THE TASK
Return the listing below exactly, with the pictures dropped.

SUPPLIED INFORMATION
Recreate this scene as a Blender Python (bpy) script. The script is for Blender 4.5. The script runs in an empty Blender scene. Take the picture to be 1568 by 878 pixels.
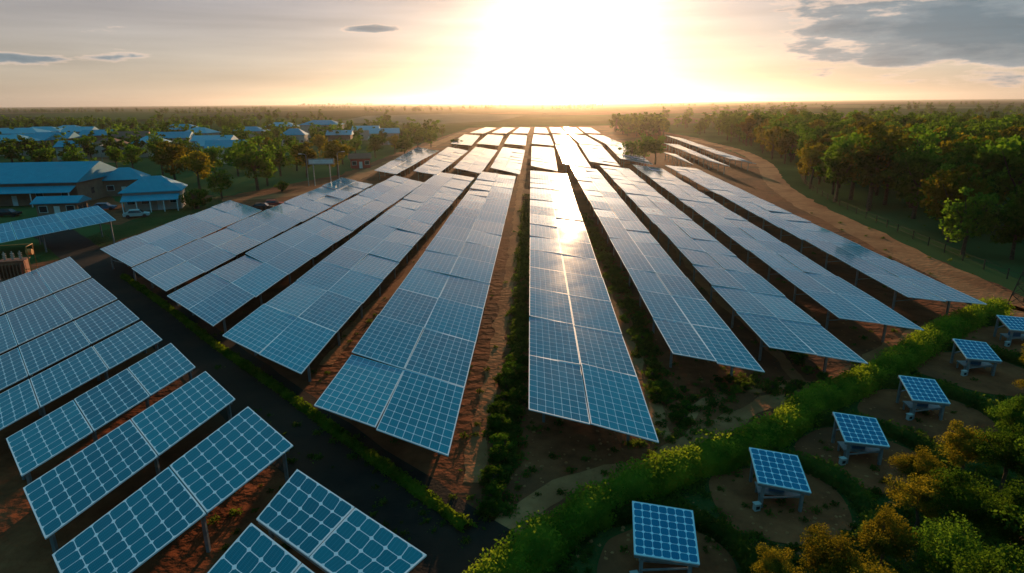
import bpy, bmesh, math, random
import numpy as np
from mathutils import Vector, Matrix, geometry
from mathutils import noise as mnoise
random.seed(4); rng=np.random.default_rng(4)
S=bpy.context.scene
S.view_settings.view_transform='Standard'; S.view_settings.look='None'; S.view_settings.exposure=0
# ------------------------------------------------------------ camera model
H=20.0; F=950.0; CX,CY=784.0,439.0
PITCH=math.atan(282/F); ROLL=math.radians(0.475)
fw=Vector((0,math.cos(PITCH),-math.sin(PITCH)))
r0=Vector((1,0,0)); u0=Vector((0,math.sin(PITCH),math.cos(PITCH)))
rr=r0*math.cos(ROLL)-u0*math.sin(ROLL); uu=u0*math.cos(ROLL)+r0*math.sin(ROLL)
CAM=Vector((0,0,H))
def ray(u,v): return fw+rr*((u-CX)/F)+uu*((CY-v)/F)
def gp(u,v,z=0.0):
    d=ray(u,v); t=(z-H)/d.z
    return CAM+d*t
def rp(u,v,p0,n):
    d=ray(u,v); t=(p0-CAM).dot(n)/d.dot(n); return CAM+d*t
def depth(p): return (p-CAM).dot(fw)
cd=bpy.data.cameras.new('camera'); cam=bpy.data.objects.new('camera',cd); S.collection.objects.link(cam)
cd.sensor_width=36; cd.lens=36*F/1568; cd.clip_end=40000; cd.clip_start=0.1
M=Matrix((( rr.x,uu.x,-fw.x,0),(rr.y,uu.y,-fw.y,0),(rr.z,uu.z,-fw.z,H),(0,0,0,1)))
cam.matrix_world=M; S.camera=cam
# ------------------------------------------------------------ sun and sky
AZ=math.radians(5.2); EL=math.radians(5.6)
SD=Vector((math.sin(AZ)*math.cos(EL),math.cos(AZ)*math.cos(EL),math.sin(EL)))
sl=bpy.data.lights.new('sun','SUN'); sl.energy=5.0; sl.angle=math.radians(0.6); sl.color=(1,0.60,0.30)
so=bpy.data.objects.new('sun',sl); S.collection.objects.link(so)
so.rotation_euler=SD.to_track_quat('Z','Y').to_euler(); so.location=(0,0,60)
W=bpy.data.worlds.new('World'); S.world=W; W.use_nodes=True
nt=W.node_tree; N=nt.nodes; L=nt.links; N.clear()
def nd(nt,t,**k):
    n=nt.nodes.new(t)
    for a,b in k.items(): setattr(n,a,b)
    return n
def mth(nt,op,a,b=None,c=None,clamp=False):
    n=nt.nodes.new('ShaderNodeMath'); n.operation=op; n.use_clamp=clamp
    for i,x in enumerate((a,b,c)):
        if x is None: continue
        if isinstance(x,(int,float)): n.inputs[i].default_value=x
        else: nt.links.new(x,n.inputs[i])
    return n.outputs[0]
def mixc(nt,f,a,b,mode='MIX'):
    n=nt.nodes.new('ShaderNodeMix'); n.data_type='RGBA'; n.blend_type=mode
    for idx,x in ((0,f),(6,a),(7,b)):
        if isinstance(x,(int,float)): n.inputs[idx].default_value=x
        elif isinstance(x,tuple): n.inputs[idx].default_value=(*x,1) if len(x)==3 else x
        else: nt.links.new(x,n.inputs[idx])
    return n.outputs[2]
tc=nd(nt,'ShaderNodeTexCoord'); nrm=nd(nt,'ShaderNodeVectorMath',operation='NORMALIZE'); L.new(tc.outputs['Generated'],nrm.inputs[0])
dot=nd(nt,'ShaderNodeVectorMath',operation='DOT_PRODUCT'); L.new(nrm.outputs[0],dot.inputs[0]); dot.inputs[1].default_value=SD
dp=mth(nt,'MAXIMUM',dot.outputs['Value'],0.0)
sx=nd(nt,'ShaderNodeSeparateXYZ'); L.new(nrm.outputs[0],sx.inputs[0])
az=mth(nt,'ARCTAN2',sx.outputs[0],sx.outputs[1]); el=mth(nt,'ARCSINE',sx.outputs[2]); elp=mth(nt,'MAXIMUM',el,0.0)
sky=nd(nt,'ShaderNodeTexSky',sky_type='NISHITA'); sky.sun_disc=False; sky.sun_elevation=EL; sky.sun_rotation=AZ
sky.air_density=1.0; sky.dust_density=0.3; sky.ozone_density=4.0
def scol(f,c,k):
    n=nd(nt,'ShaderNodeVectorMath',operation='SCALE'); n.inputs[0].default_value=c
    L.new(mth(nt,'MULTIPLY',f,k),n.inputs['Scale']); return n.outputs[0]
def vadd(a,b):
    n=nd(nt,'ShaderNodeVectorMath',operation='ADD'); L.new(a,n.inputs[0]); L.new(b,n.inputs[1]); return n.outputs[0]
skys=nd(nt,'ShaderNodeVectorMath',operation='SCALE'); L.new(sky.outputs[0],skys.inputs[0]); skys.inputs['Scale'].default_value=0.05
ss=nd(nt,'ShaderNodeMapRange',interpolation_type='SMOOTHSTEP'); L.new(el,ss.inputs[0]); ss.inputs[1].default_value=0.10; ss.inputs[2].default_value=0.50
near=mth(nt,'POWER',dp,8.0)
haze=mth(nt,'MULTIPLY',mth(nt,'EXPONENT',mth(nt,'MULTIPLY',elp,-2.6)),mth(nt,'MULTIPLY_ADD',dot.outputs['Value'],0.6,0.4))
haze=mth(nt,'MULTIPLY',mth(nt,'MAXIMUM',haze,0.0),mth(nt,'SUBTRACT',1.0,mth(nt,'MULTIPLY',ss.outputs[0],0.92)))
tot=vadd(skys.outputs[0],scol(haze,(1.0,0.74,0.60),0.52))
blue=mth(nt,'MULTIPLY',ss.outputs[0],mth(nt,'SUBTRACT',1.0,mth(nt,'MULTIPLY',near,0.6)))
tot=vadd(tot,scol(blue,(0.10,0.52,0.70),0.46))
tot=vadd(tot,scol(mth(nt,'POWER',dp,210.0),(1.0,0.90,0.72),1.8))
tot=vadd(tot,scol(mth(nt,'POWER',dp,36.0),(1.0,0.70,0.46),0.38))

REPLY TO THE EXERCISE
Recreate this scene as a Blender Python (bpy) script. The script is for Blender 4.5. The script runs in an empty Blender scene. Take the picture to be 1568 by 878 pixels.
import bpy, bmesh, math, random
import numpy as np
from mathutils import Vector, Matrix, geometry
from mathutils import noise as mnoise
random.seed(4); rng=np.random.default_rng(4)
S=bpy.context.scene
S.view_settings.view_transform='Standard'; S.view_settings.look='None'; S.view_settings.exposure=0
# ------------------------------------------------------------ camera model
H=20.0; F=950.0; CX,CY=784.0,439.0
PITCH=math.atan(282/F); ROLL=math.radians(0.475)
fw=Vector((0,math.cos(PITCH),-math.sin(PITCH)))
r0=Vector((1,0,0)); u0=Vector((0,math.sin(PITCH),math.cos(PITCH)))
rr=r0*math.cos(ROLL)-u0*math.sin(ROLL); uu=u0*math.cos(ROLL)+r0*math.sin(ROLL)
CAM=Vector((0,0,H))
def ray(u,v): return fw+rr*((u-CX)/F)+uu*((CY-v)/F)
def gp(u,v,z=0.0):
    d=ray(u,v); t=(z-H)/d.z
    return CAM+d*t
def rp(u,v,p0,n):
    d=ray(u,v); t=(p0-CAM).dot(n)/d.dot(n); return CAM+d*t
def depth(p): return (p-CAM).dot(fw)
cd=bpy.data.cameras.new('camera'); cam=bpy.data.objects.new('camera',cd); S.collection.objects.link(cam)
cd.sensor_width=36; cd.lens=36*F/1568; cd.clip_end=40000; cd.clip_start=0.1
M=Matrix((( rr.x,uu.x,-fw.x,0),(rr.y,uu.y,-fw.y,0),(rr.z,uu.z,-fw.z,H),(0,0,0,1)))
cam.matrix_world=M; S.camera=cam
# ------------------------------------------------------------ sun and sky
AZ=math.radians(5.2); EL=math.radians(5.6)
SD=Vector((math.sin(AZ)*math.cos(EL),math.cos(AZ)*math.cos(EL),math.sin(EL)))
sl=bpy.data.lights.new('sun','SUN'); sl.energy=5.0; sl.angle=math.radians(0.6); sl.color=(1,0.60,0.30)
so=bpy.data.objects.new('sun',sl); S.collection.objects.link(so)
so.rotation_euler=SD.to_track_quat('Z','Y').to_euler(); so.location=(0,0,60)
W=bpy.data.worlds.new('World'); S.world=W; W.use_nodes=True
nt=W.node_tree; N=nt.nodes; L=nt.links; N.clear()
def nd(nt,t,**k):
    n=nt.nodes.new(t)
    for a,b in k.items(): setattr(n,a,b)
    return n
def mth(nt,op,a,b=None,c=None,clamp=False):
    n=nt.nodes.new('ShaderNodeMath'); n.operation=op; n.use_clamp=clamp
    for i,x in enumerate((a,b,c)):
        if x is None: continue
        if isinstance(x,(int,float)): n.inputs[i].default_value=x
        else: nt.links.new(x,n.inputs[i])
    return n.outputs[0]
def mixc(nt,f,a,b,mode='MIX'):
    n=nt.nodes.new('ShaderNodeMix'); n.data_type='RGBA'; n.blend_type=mode
    for idx,x in ((0,f),(6,a),(7,b)):
        if isinstance(x,(int,float)): n.inputs[idx].default_value=x
        elif isinstance(x,tuple): n.inputs[idx].default_value=(*x,1) if len(x)==3 else x
        else: nt.links.new(x,n.inputs[idx])
    return n.outputs[2]
tc=nd(nt,'ShaderNodeTexCoord'); nrm=nd(nt,'ShaderNodeVectorMath',operation='NORMALIZE'); L.new(tc.outputs['Generated'],nrm.inputs[0])
dot=nd(nt,'ShaderNodeVectorMath',operation='DOT_PRODUCT'); L.new(nrm.outputs[0],dot.inputs[0]); dot.inputs[1].default_value=SD
dp=mth(nt,'MAXIMUM',dot.outputs['Value'],0.0)
sx=nd(nt,'ShaderNodeSeparateXYZ'); L.new(nrm.outputs[0],sx.inputs[0])
az=mth(nt,'ARCTAN2',sx.outputs[0],sx.outputs[1]); el=mth(nt,'ARCSINE',sx.outputs[2]); elp=mth(nt,'MAXIMUM',el,0.0)
sky=nd(nt,'ShaderNodeTexSky',sky_type='NISHITA'); sky.sun_disc=False; sky.sun_elevation=EL; sky.sun_rotation=AZ
sky.air_density=1.0; sky.dust_density=0.3; sky.ozone_density=4.0
def scol(f,c,k):
    n=nd(nt,'ShaderNodeVectorMath',operation='SCALE'); n.inputs[0].default_value=c
    L.new(mth(nt,'MULTIPLY',f,k),n.inputs['Scale']); return n.outputs[0]
def vadd(a,b):
    n=nd(nt,'ShaderNodeVectorMath',operation='ADD'); L.new(a,n.inputs[0]); L.new(b,n.inputs[1]); return n.outputs[0]
skys=nd(nt,'ShaderNodeVectorMath',operation='SCALE'); L.new(sky.outputs[0],skys.inputs[0]); skys.inputs['Scale'].default_value=0.05
ss=nd(nt,'ShaderNodeMapRange',interpolation_type='SMOOTHSTEP'); L.new(el,ss.inputs[0]); ss.inputs[1].default_value=0.10; ss.inputs[2].default_value=0.50
near=mth(nt,'POWER',dp,8.0)
haze=mth(nt,'MULTIPLY',mth(nt,'EXPONENT',mth(nt,'MULTIPLY',elp,-2.6)),mth(nt,'MULTIPLY_ADD',dot.outputs['Value'],0.6,0.4))
haze=mth(nt,'MULTIPLY',mth(nt,'MAXIMUM',haze,0.0),mth(nt,'SUBTRACT',1.0,mth(nt,'MULTIPLY',ss.outputs[0],0.92)))
tot=vadd(skys.outputs[0],scol(haze,(1.0,0.74,0.60),0.52))
blue=mth(nt,'MULTIPLY',ss.outputs[0],mth(nt,'SUBTRACT',1.0,mth(nt,'MULTIPLY',near,0.6)))
tot=vadd(tot,scol(blue,(0.10,0.52,0.70),0.46))
tot=vadd(tot,scol(mth(nt,'POWER',dp,210.0),(1.0,0.90,0.72),1.8))
tot=vadd(tot,scol(mth(nt,'POWER',dp,36.0),(1.0,0.70,0.46),0.38))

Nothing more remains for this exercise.